Sometimes we’re so busy wondering if we’re getting it right, so busy worrying we’re not measuring up, so caught up in thinking we need to be just like her or him that we forget they love us just the way we are. They love the joy and Jesus and friendship. Forget awkward, forget feeling small or insecure or worried about what they’re thinking.
This version of friendship is a true story, an old story, the same story that we’ve all been living. This is purposeful commitment of friendship that connects, mends, restores and heals us. This kind of friendship is the gift. It is the testimony of the brave who chose friendship in spite of fear. It’s the loud voice of comparison squashed down, drowned out, overcome by a choice to love, to love because Christ first loved us.

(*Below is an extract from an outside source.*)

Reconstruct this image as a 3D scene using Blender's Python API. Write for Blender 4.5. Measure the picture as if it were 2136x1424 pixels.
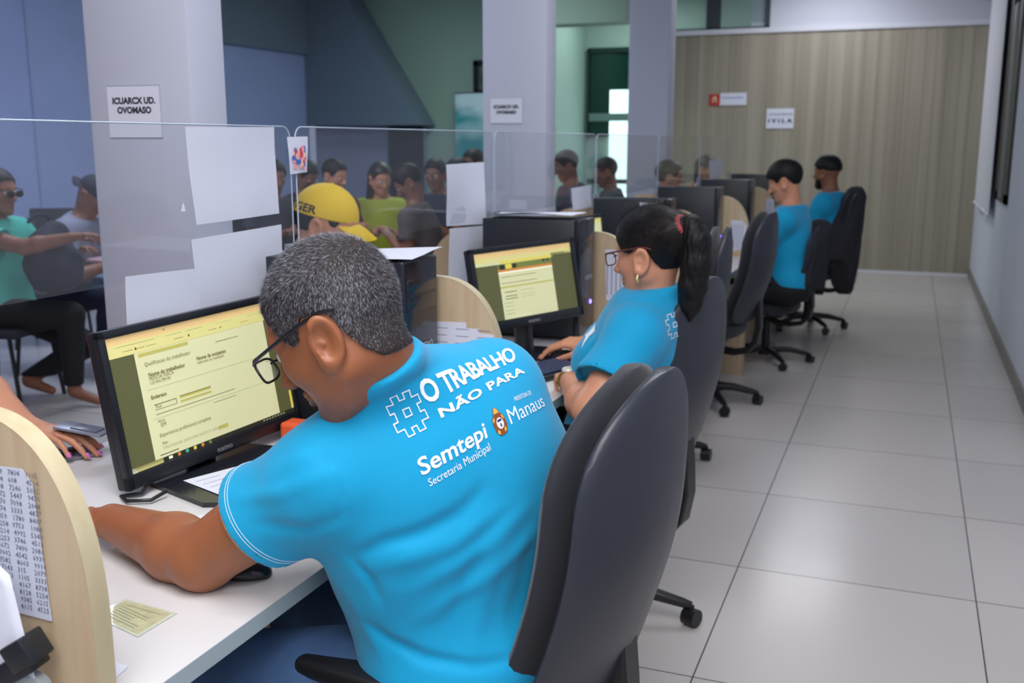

This brave choice is the laying down of jealousy, the raising up of encouragement. This is the cheering for someone else and feeling the powerful joy in return. This is where it’s okay to cry. This is where we nod our heads and open our arms and say, “Me, too. Yes, me too.” This is friendship on purpose. I see it in each of you who are my friends — in how you encourage, pray and reach out a kind hand in the comments on my blog and in other’s posts who reach out in distress. Day in and day out. I see you. I see how you believe the best, and hold up tired arms, and encourage the spirits here — how you whisper in other’s ears and in mind how brave you think we are. More importantly, God sees you and applauds you. On behalf of those of us who really, really need and want your friendship, just know how grateful we are — how grateful I am to call you friends.
Proverbs 17:17 “A friend loves at all times, and a brother is born for a time of adversity.”